It would be easy to think that the mega-merger of China’s largest state shipbuilders, which was officially approved in recent days, was driven by difficult market conditions.

The combination of the two shipyard groups has been in the works for months amid a raft of problems connected with the Trump trade war, slowing global economic growth and maritime regulatory issues having stifled orders.

The number of ships booked in the first nine months of 2019 was 43% lower than during the same period last year, according to Clarksons Research. Dozens of yards around the world have recently gone out of business.

The origins of the Far East corporate tie-up stretch at least a decade, to even before the global financial crisis began to bite.

And the partnership between China State Shipbuilding Corp (CSSC) and China Shipbuilding Industry Corp (CSIC) is driven by a range of imperatives.

This is about politics as well as commerce. It is about military issues as well as civil ones and it is about expansion as well as consolidation.

Fruits of mixed economy

The merger follows a spate of similar moves in the Chinese shipowning and energy sectors as the Communist Party re-exerts its grip on the industry.

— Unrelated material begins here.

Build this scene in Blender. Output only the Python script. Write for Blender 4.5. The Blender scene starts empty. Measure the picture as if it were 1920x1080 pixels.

President Xi Jinping has appreciated the benefits to China of a mixed economy and becoming part of the global trading community.

But he also likes his party to be in control. And ambitious strategies, such as the Belt and Road Initiative (BRI), require detailed central planning.

This is about politics as well as commerce. It is about military issues as well as civil ones and it is about expansion as well as consolidation

Terry Macalister

There is a political and military dimension to what China is doing with the BRI, not least in the South China Sea where the navy is active securing territorial advantage.

CSSC and CSIC have constructed dozens of naval craft since they were separated from each other in 1999, including aircraft carriers, Type 055 destroyers and nuclear submarines.

The companies are looking for cost savings in this area through consolidation as budgets are squeezed by the nation’s own slower economic growth.

But they also want to grow from volume to value producer.

As Tan Naifen, deputy secretary general of the China Association of the National Shipbuilding Industry, put it: “It's time for capable Chinese shipyards to make complex, high value-added vessels to reach buyers in new segments, through asset restructure, international collaboration and research and development activities.”

Expanding the portfolio

China wants to move out of mass tanker and bulker production to lead in military vessels, LNG carriers, luxury cruise liners, mega-containerships and sophisticated offshore vessels.

As Zhou Lisha, a researcher at the Assets Supervision and Administration Commission, told China Daily, the Chinese vessel construction sector wants to become more intelligent, digitalised and environmentally friendly.

The forthcoming IMO 2020 fuel sulphur content rules and expected carbon regulations have caused shipowners to postpone new orders. But they also point to a future of new ships with low-carbon propulsion that all yards want to cash in on — if they have the know-how.

CSSC and CSIC have started to diversify the ship types they offer, but the ambition is to do this in a major way to challenge those high-value segments of the market dominated by South Korean, Japanese or European yards.

South Korea won more than 85% of LNG carrier orders last year and has made its own moves to consolidate its shipbuilding firepower by merging Hyundai Heavy Industries with DSME. Financial figures out this week from HHI suggest the shipbuilding arm of the combined business, Korea Shipbuilding & Offshore Engineering, is doing better after its partnership.

And the China merger, bringing together half the country’s entire industry in yard capacity terms, creates a worthy rival to the South Korean group.

As my Shanghai-based colleague, Bob Rust, put it in a perceptive analysis 18 months ago: “Tighter political control, more aggressive state-owned conglomerates and investment strategies in tune with foreign policy are the new shape of the Chinese business landscape following the most recent public rounds of Communist Party and state policymaking.”

Party demands

Along with this, China has opposed tougher demands on private and foreign-owned firms operating in the country, requiring them to submit key board decisions to internal party officials for review.

More political control can get in the way of pure commercial moneymaking and bigger does not always mean better in terms of competitiveness and cost savings.

But make no mistake, a powerful new force has just been born in shipbuilding and its impact will be felt around the globe.